Problem statement: Your task is to quote, unchanged, only the lines from the one with "Write a Blender" through the one with "C = S.collection", both ends included.

(Collection entries)
%%

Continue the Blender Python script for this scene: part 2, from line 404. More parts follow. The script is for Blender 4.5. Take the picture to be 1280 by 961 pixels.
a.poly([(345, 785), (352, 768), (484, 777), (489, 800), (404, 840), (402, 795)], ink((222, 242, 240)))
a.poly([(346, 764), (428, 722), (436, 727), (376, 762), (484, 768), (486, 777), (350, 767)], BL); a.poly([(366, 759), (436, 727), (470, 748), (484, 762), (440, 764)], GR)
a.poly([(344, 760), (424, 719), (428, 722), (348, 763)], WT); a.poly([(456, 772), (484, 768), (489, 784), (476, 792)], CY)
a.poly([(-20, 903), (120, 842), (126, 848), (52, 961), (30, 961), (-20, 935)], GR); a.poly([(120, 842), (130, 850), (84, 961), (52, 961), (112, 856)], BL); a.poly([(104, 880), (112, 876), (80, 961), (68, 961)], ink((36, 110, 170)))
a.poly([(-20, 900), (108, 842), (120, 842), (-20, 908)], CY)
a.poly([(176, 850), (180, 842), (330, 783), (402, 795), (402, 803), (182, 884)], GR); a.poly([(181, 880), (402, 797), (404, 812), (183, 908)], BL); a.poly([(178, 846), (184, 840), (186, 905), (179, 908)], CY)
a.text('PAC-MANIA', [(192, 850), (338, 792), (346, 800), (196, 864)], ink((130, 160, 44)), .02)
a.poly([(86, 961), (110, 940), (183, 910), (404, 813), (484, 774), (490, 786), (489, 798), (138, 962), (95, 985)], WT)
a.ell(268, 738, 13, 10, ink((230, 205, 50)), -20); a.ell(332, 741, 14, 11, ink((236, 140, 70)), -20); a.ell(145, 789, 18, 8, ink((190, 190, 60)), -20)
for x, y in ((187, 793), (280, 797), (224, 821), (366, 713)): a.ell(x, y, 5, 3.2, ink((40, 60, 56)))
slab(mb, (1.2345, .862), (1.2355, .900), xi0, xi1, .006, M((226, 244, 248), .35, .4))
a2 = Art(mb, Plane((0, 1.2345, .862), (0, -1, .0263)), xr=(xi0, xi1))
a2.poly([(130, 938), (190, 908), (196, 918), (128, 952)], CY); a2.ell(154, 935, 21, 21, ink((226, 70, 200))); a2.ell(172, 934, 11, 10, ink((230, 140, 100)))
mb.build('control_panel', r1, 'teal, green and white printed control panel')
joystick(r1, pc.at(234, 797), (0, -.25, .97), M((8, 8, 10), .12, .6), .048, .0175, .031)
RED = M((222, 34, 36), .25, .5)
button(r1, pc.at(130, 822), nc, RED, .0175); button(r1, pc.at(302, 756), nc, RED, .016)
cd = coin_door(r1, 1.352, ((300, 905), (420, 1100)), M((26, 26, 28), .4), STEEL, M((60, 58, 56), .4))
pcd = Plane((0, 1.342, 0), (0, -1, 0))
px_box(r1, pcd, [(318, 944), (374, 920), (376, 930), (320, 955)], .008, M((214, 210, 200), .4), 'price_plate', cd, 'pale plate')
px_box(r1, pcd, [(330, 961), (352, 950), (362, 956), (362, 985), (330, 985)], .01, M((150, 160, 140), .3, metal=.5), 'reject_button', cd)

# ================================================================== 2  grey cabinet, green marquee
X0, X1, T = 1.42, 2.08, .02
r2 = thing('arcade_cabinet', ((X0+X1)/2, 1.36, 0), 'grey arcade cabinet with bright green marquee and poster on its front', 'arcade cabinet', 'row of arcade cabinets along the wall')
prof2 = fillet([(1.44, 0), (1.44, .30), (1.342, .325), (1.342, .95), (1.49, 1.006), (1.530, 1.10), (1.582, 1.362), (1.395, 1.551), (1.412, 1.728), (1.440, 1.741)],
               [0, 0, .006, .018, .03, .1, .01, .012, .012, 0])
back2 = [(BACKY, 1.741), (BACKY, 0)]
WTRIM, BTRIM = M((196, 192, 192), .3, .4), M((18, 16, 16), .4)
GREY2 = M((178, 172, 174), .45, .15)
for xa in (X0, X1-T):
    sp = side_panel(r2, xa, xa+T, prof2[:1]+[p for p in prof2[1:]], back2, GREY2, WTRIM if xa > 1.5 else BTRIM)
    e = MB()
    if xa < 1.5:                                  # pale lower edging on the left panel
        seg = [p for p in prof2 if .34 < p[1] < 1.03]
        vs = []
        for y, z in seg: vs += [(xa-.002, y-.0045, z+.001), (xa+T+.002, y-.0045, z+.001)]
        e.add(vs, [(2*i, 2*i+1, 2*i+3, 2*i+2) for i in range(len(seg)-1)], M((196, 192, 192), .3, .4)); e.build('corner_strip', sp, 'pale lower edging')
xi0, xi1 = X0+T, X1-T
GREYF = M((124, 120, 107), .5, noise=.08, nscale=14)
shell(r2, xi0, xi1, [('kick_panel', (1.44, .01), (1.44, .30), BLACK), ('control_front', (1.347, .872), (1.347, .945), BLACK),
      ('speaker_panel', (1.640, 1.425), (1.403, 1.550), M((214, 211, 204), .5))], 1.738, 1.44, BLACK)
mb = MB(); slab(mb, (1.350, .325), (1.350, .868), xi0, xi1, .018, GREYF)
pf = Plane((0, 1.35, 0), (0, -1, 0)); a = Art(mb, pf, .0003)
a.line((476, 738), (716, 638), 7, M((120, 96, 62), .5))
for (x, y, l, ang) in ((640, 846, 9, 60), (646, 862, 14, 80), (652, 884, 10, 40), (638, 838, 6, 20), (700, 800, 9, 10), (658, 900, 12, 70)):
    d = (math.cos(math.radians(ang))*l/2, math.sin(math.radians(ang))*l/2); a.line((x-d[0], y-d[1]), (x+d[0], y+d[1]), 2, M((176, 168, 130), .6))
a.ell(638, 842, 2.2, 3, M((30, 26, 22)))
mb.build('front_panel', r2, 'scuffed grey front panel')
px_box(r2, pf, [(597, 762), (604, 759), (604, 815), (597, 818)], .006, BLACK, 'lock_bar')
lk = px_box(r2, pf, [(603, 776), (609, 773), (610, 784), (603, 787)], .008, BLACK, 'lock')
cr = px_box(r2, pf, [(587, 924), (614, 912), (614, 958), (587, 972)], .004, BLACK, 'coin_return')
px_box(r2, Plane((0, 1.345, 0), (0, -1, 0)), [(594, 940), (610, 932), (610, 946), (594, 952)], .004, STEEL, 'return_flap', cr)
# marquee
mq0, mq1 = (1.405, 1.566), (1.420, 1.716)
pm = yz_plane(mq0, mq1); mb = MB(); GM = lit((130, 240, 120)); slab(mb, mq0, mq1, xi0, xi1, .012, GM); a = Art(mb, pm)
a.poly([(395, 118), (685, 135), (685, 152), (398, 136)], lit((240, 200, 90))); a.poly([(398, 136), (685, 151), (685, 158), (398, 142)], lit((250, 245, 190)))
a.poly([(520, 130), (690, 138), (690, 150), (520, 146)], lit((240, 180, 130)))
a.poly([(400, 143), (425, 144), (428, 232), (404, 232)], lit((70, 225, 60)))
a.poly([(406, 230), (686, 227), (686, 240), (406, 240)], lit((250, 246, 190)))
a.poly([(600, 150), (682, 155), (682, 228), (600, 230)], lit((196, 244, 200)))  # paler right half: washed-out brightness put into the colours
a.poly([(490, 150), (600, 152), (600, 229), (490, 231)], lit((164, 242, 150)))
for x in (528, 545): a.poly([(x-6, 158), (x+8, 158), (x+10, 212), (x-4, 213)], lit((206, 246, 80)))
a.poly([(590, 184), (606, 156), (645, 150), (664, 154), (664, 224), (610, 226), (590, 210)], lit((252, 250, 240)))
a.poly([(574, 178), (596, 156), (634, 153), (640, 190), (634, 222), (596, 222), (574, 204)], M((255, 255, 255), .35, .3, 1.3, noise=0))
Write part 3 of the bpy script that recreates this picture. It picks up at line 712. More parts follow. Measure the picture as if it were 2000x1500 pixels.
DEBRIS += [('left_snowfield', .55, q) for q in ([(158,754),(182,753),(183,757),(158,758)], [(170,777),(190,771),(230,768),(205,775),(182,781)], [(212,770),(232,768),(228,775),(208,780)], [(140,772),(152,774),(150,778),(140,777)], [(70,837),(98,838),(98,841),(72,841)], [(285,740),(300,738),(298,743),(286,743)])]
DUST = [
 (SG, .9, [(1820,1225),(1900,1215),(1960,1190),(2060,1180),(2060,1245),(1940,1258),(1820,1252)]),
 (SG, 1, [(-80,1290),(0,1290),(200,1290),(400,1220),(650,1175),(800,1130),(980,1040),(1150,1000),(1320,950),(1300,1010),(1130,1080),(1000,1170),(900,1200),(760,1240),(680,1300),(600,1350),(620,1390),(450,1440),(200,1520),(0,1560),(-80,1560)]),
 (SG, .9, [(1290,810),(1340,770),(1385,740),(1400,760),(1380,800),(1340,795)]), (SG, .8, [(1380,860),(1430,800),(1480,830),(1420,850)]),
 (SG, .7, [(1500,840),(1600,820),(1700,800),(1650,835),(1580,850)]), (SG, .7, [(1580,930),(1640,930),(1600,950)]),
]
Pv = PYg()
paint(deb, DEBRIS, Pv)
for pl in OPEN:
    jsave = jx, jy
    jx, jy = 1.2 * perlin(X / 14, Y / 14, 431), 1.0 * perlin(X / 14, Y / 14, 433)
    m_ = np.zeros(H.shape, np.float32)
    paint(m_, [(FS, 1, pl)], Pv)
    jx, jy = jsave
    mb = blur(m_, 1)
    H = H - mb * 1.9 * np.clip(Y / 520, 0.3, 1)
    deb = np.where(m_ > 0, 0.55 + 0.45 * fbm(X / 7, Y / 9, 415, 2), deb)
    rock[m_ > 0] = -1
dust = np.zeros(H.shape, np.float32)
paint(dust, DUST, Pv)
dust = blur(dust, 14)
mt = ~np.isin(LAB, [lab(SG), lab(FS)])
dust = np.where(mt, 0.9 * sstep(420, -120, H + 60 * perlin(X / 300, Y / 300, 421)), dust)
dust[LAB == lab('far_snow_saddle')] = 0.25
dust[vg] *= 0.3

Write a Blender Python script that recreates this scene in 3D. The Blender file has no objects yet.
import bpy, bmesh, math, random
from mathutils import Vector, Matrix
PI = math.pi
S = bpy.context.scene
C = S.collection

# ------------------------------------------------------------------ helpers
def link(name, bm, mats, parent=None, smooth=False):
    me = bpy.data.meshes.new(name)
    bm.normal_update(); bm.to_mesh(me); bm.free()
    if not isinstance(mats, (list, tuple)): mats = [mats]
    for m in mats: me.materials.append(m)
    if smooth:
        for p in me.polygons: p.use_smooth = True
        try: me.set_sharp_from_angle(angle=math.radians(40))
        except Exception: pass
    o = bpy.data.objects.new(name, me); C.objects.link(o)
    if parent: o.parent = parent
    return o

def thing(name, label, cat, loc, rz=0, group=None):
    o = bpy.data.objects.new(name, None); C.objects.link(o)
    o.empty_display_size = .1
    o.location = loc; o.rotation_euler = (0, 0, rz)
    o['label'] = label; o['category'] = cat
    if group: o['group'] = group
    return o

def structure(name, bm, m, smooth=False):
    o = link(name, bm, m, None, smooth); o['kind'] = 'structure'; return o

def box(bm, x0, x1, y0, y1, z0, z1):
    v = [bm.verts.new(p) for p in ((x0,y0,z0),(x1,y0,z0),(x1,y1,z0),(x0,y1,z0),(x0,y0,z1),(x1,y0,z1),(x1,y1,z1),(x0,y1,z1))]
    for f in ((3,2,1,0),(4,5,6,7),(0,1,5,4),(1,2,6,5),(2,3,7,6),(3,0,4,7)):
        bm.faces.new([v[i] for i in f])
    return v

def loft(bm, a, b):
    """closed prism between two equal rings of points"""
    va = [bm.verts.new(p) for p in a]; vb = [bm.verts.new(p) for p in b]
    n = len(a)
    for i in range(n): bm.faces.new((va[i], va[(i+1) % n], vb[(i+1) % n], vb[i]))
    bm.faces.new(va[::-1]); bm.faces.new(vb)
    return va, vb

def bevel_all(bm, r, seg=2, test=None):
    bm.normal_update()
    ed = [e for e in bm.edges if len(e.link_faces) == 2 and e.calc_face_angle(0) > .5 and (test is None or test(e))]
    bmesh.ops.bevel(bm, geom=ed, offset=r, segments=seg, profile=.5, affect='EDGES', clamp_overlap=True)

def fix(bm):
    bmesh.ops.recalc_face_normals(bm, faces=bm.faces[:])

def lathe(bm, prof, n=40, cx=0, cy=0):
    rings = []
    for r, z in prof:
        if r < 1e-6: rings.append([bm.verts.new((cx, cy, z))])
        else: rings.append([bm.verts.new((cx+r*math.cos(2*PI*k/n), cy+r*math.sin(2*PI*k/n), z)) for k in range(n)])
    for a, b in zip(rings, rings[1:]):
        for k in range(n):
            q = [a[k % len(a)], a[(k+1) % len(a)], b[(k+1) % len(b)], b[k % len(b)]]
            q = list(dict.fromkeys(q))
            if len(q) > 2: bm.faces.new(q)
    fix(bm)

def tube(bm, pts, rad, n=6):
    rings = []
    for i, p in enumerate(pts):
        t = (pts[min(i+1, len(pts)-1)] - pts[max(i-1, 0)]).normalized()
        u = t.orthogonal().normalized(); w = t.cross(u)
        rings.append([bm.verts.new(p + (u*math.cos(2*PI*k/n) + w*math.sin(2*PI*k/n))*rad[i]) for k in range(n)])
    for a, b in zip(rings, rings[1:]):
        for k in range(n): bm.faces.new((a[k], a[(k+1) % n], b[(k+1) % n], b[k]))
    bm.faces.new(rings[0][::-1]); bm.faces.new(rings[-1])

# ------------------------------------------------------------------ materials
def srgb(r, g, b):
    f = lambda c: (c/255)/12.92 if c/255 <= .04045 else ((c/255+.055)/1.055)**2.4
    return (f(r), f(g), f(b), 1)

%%

Task solution:
Write a Blender Python script that recreates this scene in 3D. The Blender file has no objects yet.
import bpy, bmesh, math, random
from mathutils import Vector, Matrix
PI = math.pi
S = bpy.context.scene
C = S.collection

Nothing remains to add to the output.